▶ [Short task]: Write out the material exactly, with the pictures left out.

▶ [Given data]:
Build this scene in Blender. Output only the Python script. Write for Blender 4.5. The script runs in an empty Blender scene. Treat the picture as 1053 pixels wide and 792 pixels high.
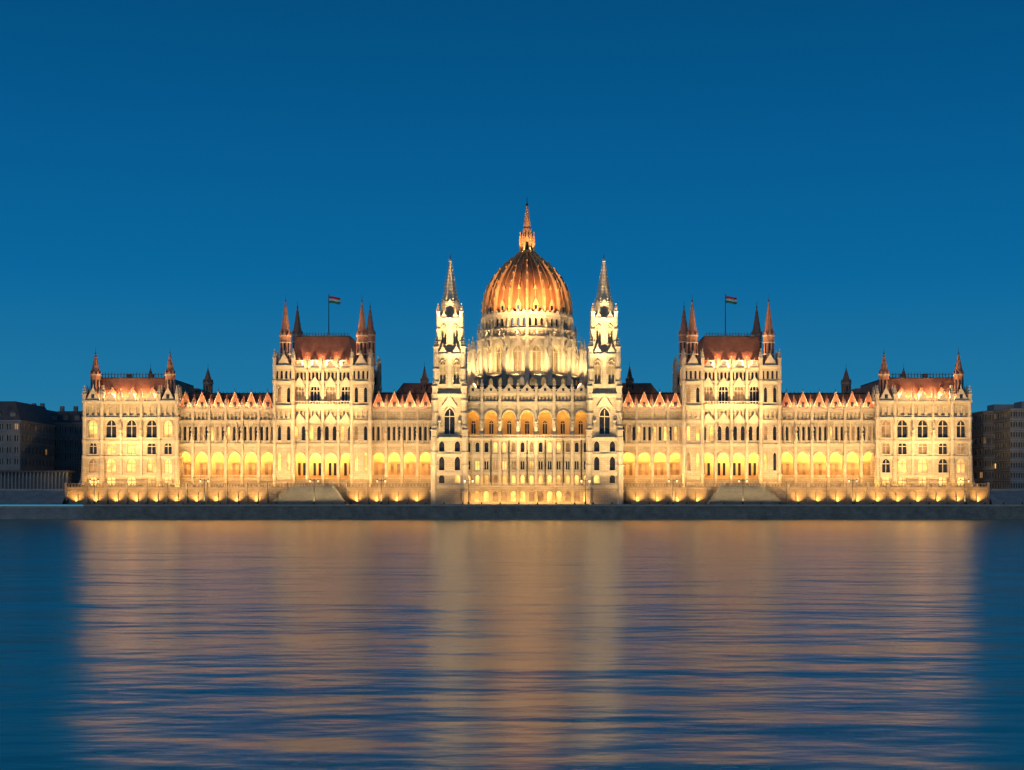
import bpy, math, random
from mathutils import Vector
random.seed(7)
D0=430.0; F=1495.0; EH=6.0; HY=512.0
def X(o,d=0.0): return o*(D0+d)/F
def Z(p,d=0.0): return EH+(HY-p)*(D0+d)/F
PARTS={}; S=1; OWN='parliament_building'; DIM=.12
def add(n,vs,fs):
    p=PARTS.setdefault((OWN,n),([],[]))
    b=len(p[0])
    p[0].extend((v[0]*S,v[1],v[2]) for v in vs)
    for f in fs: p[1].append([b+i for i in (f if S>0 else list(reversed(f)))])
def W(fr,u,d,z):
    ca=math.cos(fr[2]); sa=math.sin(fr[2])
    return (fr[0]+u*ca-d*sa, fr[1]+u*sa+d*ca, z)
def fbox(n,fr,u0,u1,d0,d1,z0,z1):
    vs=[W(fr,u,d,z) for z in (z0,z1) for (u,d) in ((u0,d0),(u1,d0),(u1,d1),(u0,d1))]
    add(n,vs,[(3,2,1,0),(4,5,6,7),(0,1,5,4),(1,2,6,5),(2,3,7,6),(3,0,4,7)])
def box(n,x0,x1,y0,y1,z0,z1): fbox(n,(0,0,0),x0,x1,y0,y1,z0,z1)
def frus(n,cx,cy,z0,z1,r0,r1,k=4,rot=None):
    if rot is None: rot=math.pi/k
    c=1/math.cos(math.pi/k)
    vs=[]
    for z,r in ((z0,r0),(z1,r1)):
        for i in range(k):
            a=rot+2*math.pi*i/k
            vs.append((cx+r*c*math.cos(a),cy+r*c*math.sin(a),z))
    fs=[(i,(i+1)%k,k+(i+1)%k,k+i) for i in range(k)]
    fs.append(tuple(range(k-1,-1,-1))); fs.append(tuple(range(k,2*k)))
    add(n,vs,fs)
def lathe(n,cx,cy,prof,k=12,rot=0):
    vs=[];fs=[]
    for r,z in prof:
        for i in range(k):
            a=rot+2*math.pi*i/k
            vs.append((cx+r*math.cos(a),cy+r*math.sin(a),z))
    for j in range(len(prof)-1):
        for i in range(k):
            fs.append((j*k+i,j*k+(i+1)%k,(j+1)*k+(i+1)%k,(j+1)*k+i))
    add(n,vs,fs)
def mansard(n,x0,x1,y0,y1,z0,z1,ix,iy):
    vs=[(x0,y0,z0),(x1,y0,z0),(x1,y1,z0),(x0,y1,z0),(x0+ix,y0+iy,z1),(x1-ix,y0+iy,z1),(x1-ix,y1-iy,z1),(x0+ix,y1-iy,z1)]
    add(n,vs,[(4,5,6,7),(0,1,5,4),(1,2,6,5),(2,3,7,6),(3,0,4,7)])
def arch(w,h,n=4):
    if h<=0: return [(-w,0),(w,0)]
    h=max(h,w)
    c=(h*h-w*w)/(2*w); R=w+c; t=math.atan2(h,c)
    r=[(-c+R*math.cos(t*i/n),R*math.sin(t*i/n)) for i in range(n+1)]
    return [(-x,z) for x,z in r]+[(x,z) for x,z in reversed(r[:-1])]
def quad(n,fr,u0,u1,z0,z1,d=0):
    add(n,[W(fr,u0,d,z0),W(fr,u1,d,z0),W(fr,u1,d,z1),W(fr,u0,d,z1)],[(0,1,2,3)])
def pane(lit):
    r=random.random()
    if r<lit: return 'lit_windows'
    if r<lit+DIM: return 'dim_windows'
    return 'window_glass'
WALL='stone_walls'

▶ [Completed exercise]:
Build this scene in Blender. Output only the Python script. Write for Blender 4.5. The script runs in an empty Blender scene. Treat the picture as 1053 pixels wide and 792 pixels high.
import bpy, math, random
from mathutils import Vector
random.seed(7)
D0=430.0; F=1495.0; EH=6.0; HY=512.0
def X(o,d=0.0): return o*(D0+d)/F
def Z(p,d=0.0): return EH+(HY-p)*(D0+d)/F
PARTS={}; S=1; OWN='parliament_building'; DIM=.12
def add(n,vs,fs):
    p=PARTS.setdefault((OWN,n),([],[]))
    b=len(p[0])
    p[0].extend((v[0]*S,v[1],v[2]) for v in vs)
    for f in fs: p[1].append([b+i for i in (f if S>0 else list(reversed(f)))])
def W(fr,u,d,z):
    ca=math.cos(fr[2]); sa=math.sin(fr[2])
    return (fr[0]+u*ca-d*sa, fr[1]+u*sa+d*ca, z)
def fbox(n,fr,u0,u1,d0,d1,z0,z1):
    vs=[W(fr,u,d,z) for z in (z0,z1) for (u,d) in ((u0,d0),(u1,d0),(u1,d1),(u0,d1))]
    add(n,vs,[(3,2,1,0),(4,5,6,7),(0,1,5,4),(1,2,6,5),(2,3,7,6),(3,0,4,7)])
def box(n,x0,x1,y0,y1,z0,z1): fbox(n,(0,0,0),x0,x1,y0,y1,z0,z1)
def frus(n,cx,cy,z0,z1,r0,r1,k=4,rot=None):
    if rot is None: rot=math.pi/k
    c=1/math.cos(math.pi/k)
    vs=[]
    for z,r in ((z0,r0),(z1,r1)):
        for i in range(k):
            a=rot+2*math.pi*i/k
            vs.append((cx+r*c*math.cos(a),cy+r*c*math.sin(a),z))
    fs=[(i,(i+1)%k,k+(i+1)%k,k+i) for i in range(k)]
    fs.append(tuple(range(k-1,-1,-1))); fs.append(tuple(range(k,2*k)))
    add(n,vs,fs)
def lathe(n,cx,cy,prof,k=12,rot=0):
    vs=[];fs=[]
    for r,z in prof:
        for i in range(k):
            a=rot+2*math.pi*i/k
            vs.append((cx+r*math.cos(a),cy+r*math.sin(a),z))
    for j in range(len(prof)-1):
        for i in range(k):
            fs.append((j*k+i,j*k+(i+1)%k,(j+1)*k+(i+1)%k,(j+1)*k+i))
    add(n,vs,fs)
def mansard(n,x0,x1,y0,y1,z0,z1,ix,iy):
    vs=[(x0,y0,z0),(x1,y0,z0),(x1,y1,z0),(x0,y1,z0),(x0+ix,y0+iy,z1),(x1-ix,y0+iy,z1),(x1-ix,y1-iy,z1),(x0+ix,y1-iy,z1)]
    add(n,vs,[(4,5,6,7),(0,1,5,4),(1,2,6,5),(2,3,7,6),(3,0,4,7)])
def arch(w,h,n=4):
    if h<=0: return [(-w,0),(w,0)]
    h=max(h,w)
    c=(h*h-w*w)/(2*w); R=w+c; t=math.atan2(h,c)
    r=[(-c+R*math.cos(t*i/n),R*math.sin(t*i/n)) for i in range(n+1)]
    return [(-x,z) for x,z in r]+[(x,z) for x,z in reversed(r[:-1])]
def quad(n,fr,u0,u1,z0,z1,d=0):
    add(n,[W(fr,u0,d,z0),W(fr,u1,d,z0),W(fr,u1,d,z1),W(fr,u0,d,z1)],[(0,1,2,3)])
def pane(lit):
    r=random.random()
    if r<lit: return 'lit_windows'
    if r<lit+DIM: return 'dim_windows'
    return 'window_glass'
WALL='stone_walls'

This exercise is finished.